From Lady Chatterley's Lover by D.H. Lawrence


Can you think of any?

3 Comments:

Blogger Jeff Miller said...

Professor Southwick -
You sparked my thinking and interrupted my sermon prep (sad that I was doing the latter without the former I guess). Anyway - here are some of my faves. Later.


"There was a boy called Eustace Clarence Scrubb, and he almost deserved it."
C.S. Lewis - The Voyage of the Dawn Treader

"The human race, to which so many of my readers belong, has been playing at children's games from the beginning, and will probably do it till the end, which is a nuisance for the few people who grow up."
G.K. Chesterton - The Napoleon of Notting Hill

"Elmer Gantry was drunk"
Sinclair Lewis - Elmer Gantry

"It was the best of times, it was the worst of times, it was the age of wisdom, it was the age of foolishness, it was the epoch of belief, it was the epoch of incredulity, it was the season of Light, it was the season of Darkness, it was the spring of hope, it was the winter of despair."
Charles Dickens - A Tale of Two Cities (gratuitous, but classic)

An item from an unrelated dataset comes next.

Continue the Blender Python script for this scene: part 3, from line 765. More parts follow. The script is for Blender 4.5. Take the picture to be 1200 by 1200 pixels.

"If you really want to hear about it, the first thing you'll probably want to know is where I was born, and what my lousy childhood was like, and how my parents were occupied and all before they had me, and all that David Copperfield kind of crap, but I don't feel like going into it, if you want to know the truth."
J.D. Salinger - The Catcher in the Rye

November 07, 2008 1:51 PM  
Anonymous Anonymous said...

Yes--I too love Salinger's ironic allusion to Dickens.

November 07, 2008 8:57 PM  
Blogger steve said...

Sorry I am late in coming to this thread:

Best opening line to a novel is Stephen Lawhead, Byzantium:

"I saw Byzantium in a dream and I knew that I would die there."